Reaves and I gained our first connection during the workshopping . Several times, the writing in one of his stories was referred to by members of the group as “slick.” And in a fit of misplaced humor, Dick Kearns had on the cover sheet renamed my dark fantasy piece, “The Duke of Darkness,” to “The Duck of Darkness,” which effectively killed any serious consideration of it. And Kearns had also deliberately misspelled “Reaves,” as “Reeves.” Thus Michael and I both felt picked upon. He became “Slick,” and I “Duke,” at least to each other.

Reaves was the star: In addition to having written short stories, he also wrote animation for television, and he was the only attendee to have sold actual novels, two of them: I Alien, and the about to be published Dragonworld. He even had a T-shirt with the cover of the latter printed on it. Somebody, while we were playing pool one evening, took Reaves to task for the shirt, and his response was so withering, so cutting, that I ducked to avoid the spray of blood and singed body parts I expected. The guy’s mouth could cut a room full of sailors to shreds.

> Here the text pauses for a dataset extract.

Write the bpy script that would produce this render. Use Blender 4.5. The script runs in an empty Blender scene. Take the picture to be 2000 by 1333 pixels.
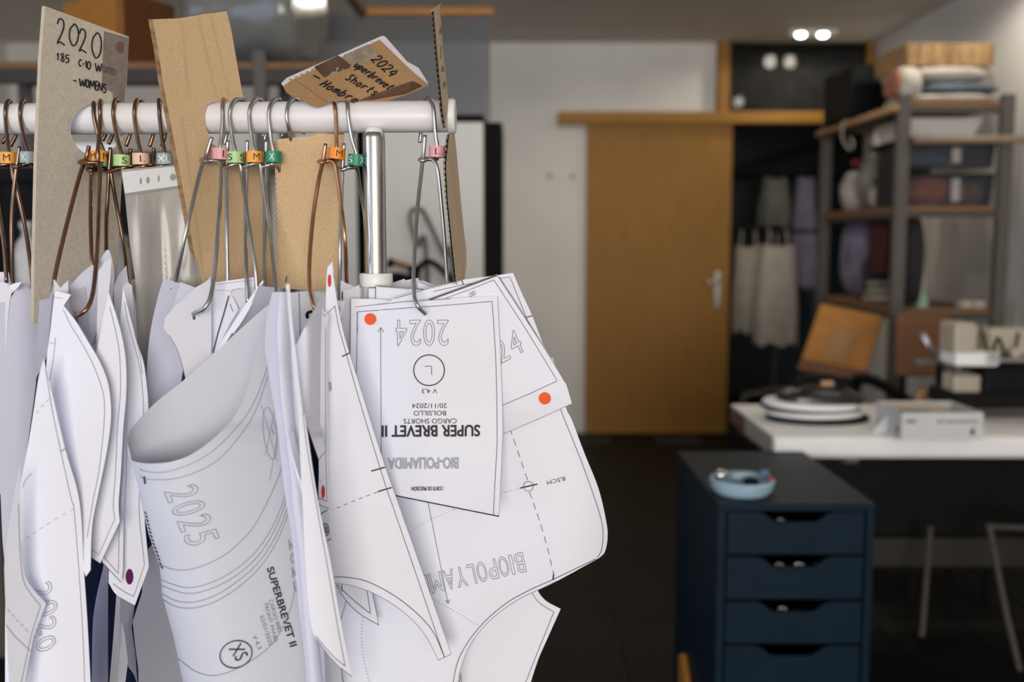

While waiting for the gore, in one of my rare epiphanies, I had a moment of psychological X-ray vision: I was able to see with perfect clarity through the flinty-snappy-comeback-up-yours-protective armor Reaves wore to the man beneath it, and wow! it was obvious to me that he wasn’t a nasty hard ass at all, but was, in fact, a nice guy. Amazing. I believe I even came to his defense, regarding the shirt. A second connection was forged.

Later on, while I was perched up on the hill overlooking the main cabin, vainly trying to play a flute I had recently bought, Reaves drifted up, and we talked. Nothing earth-shaking, just a pleasant writer-to-writer conversation.

In due course, we finished the gathering and went our separate ways. Most of the Silverlake alumni continued writing, and have since produced a goodly number of non-fiction, short stories, novels, television scripts, and movie scripts. Several have been nominated for major awards in the field -- the late Sue Petrie, George Guthridge, and Pat Murphy -- Pat having won the Hugo and the Nebula a couple of times. Even a few bestsellers scattered in there, too.

(Most of the preceeding was cribbed from the afterword I did for Michael's short story collection, The Night People, edited and published by Lydia Marano, for Babbage Press.)